The Parasites of the Western World (1978)

“Being of sound / that’s only found / where the sky / meets the ground”

parasites_world_medium_image

This one hit my radar a few years ago when a friend made a requiem mix for an expired pet rodent (there’s more songs about mice than you think) which included the Parasites’ epic instrumental “Funeral for a Mouse.” In the purest DIY tradition these two guys (Patrick Burke and Terry Censky) twirled knobs, short-circuited their gear and occasionally hit keys and strings properly, producing everything from the aforementioned dirge to punk pop, and of course controlling every aspect of the album design and presentation. For me it was the discovery of the year, and the 2010 reissue is luckily not hard to find (rare is the obscure masterpiece that remains somehow affordable).

With it’s thumping beat, phasing guitars, processed vocals, chanted lyrics, handclaps and whacked-out synthesizer solo, “Mo” is the closest thing to a rave up as things are gonna get. I don’t know if they played out in their town of Portland OR at all (it’s all a bit Devo and I woulda guessed Ohio), but I imagine a club crowd might stomp along to “Mo” before quickly becoming hostile to the rest of the material. “Electrokill” is a mini-suite of unnerving electronic effects rumbling between speakers or, god forbid, headphones. The shaky clanging guitar of the Beatles’ “Flying” would seemingly be in their wheelhouse, though it’s absent from an otherwise straight cover—featuring tambourine and pleasant synth tones—that you could play for your mother. I’ve never understood what technically defines the blues, but the Parasites’ “Rare Case” almost fits the bill, and is only a short diversion in any case. “Funeral for a Mouse” sounds like a low-budget horror movie soundtrack from a decade when electronic film scores prevailed (and I wouldn’t be surprised if there’s a short film out there that uses it). After lamenting the furry little guy’s demise, the clouds open a bit as drums and guitar come in, bringing the promise of, if not quite rebirth, at the least the assurance of eternal peace.
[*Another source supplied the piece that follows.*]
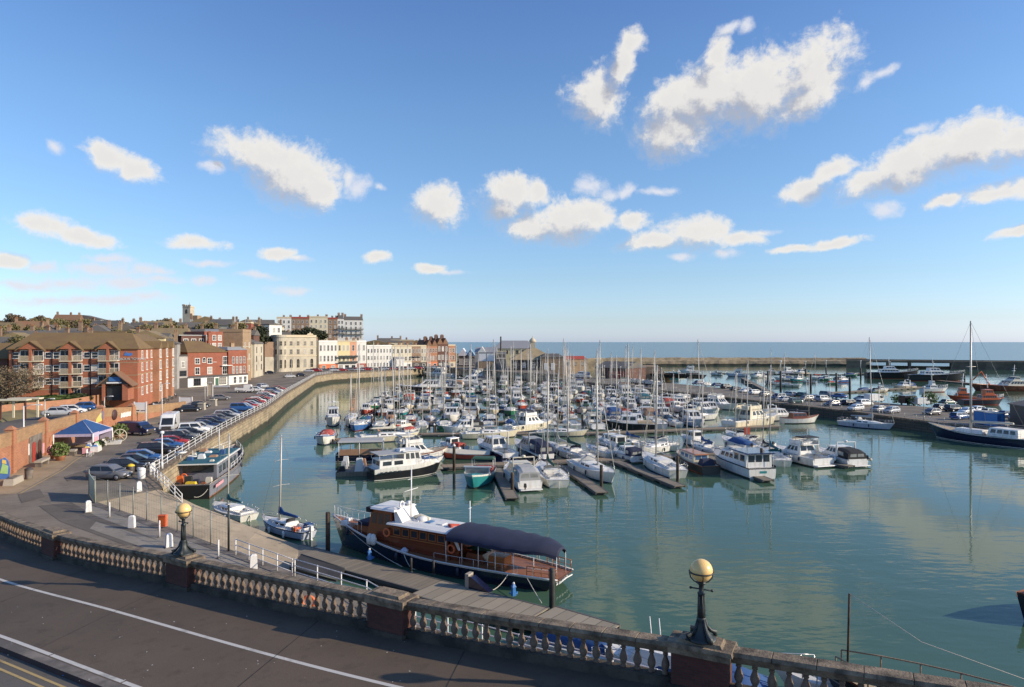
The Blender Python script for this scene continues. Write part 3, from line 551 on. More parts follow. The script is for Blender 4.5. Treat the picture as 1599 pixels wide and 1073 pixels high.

The proggy instrumental section of  “Accessories” sounds like the ogre battle that the album’s scant lyrics about “keepers of dragons” and “emerald daggers” suggest these role-players might indulge in. I don’t really know if they were way into D&D, but one of them sings “I shake and roll my accessories.” The boys almost go acoustic in the folky “God or Just a Slow Breeze” (one of the greatest song titles ever) apart from a piercing synth solo. It’s a song of isolation and seemingly romantic longing, with the literally chilling image of the narrator “freezing in the attic.” Poetic inclinations aside, they’re not above puns either, as evidenced by “You Must Be Joe King.” It’s the closest thing to a direct rock song with discernible but still absurdist words, the Parasites making their allegiances known by dismissing the “cheap girls” and “noodle minds” dancing to the “Doobies’ beat,” preferring instead to use the procured accessories of a Ouija board and a guitar to communicate with “Lennon” (then very much alive). They sing “Joe-King” like “Co-caine” but welcomely follow it with an un-Clapton-like guitar solo. The intervening piano piece “Siege of the Twilight Loon” sounds like modern classical chamber music, even if the presumably untrained musicianship wouldn’t likely pass the conservatory mustard. The musique concrète “Alienending” is the only self-consciously off-putting track, characterized by channel-bouncing effects applied to grunts and shouts, but not a bad way at all to conclude an endlessly inventive and unpredictable album.

Burke was a veteran of 60s psychedelic bands (that played songs with titles like “Mushroom People”) and had a subsequent solo career, but apart from a second Parasites album Censky was never heard from again. I haven’t spent enough time with the more song-orientated follow-up Substrata, but the first is so singularly perfect, I would be happy to leave it at that. Equal parts heavy and heady, and never dwelling in the dark for long, what’s most remarkable is how fun the whole thing is—and Burke might be a softie at heart, as he couldn’t let that poor mouse’s tale go without a sequel called “The Resurrection (of a Small Rodent).”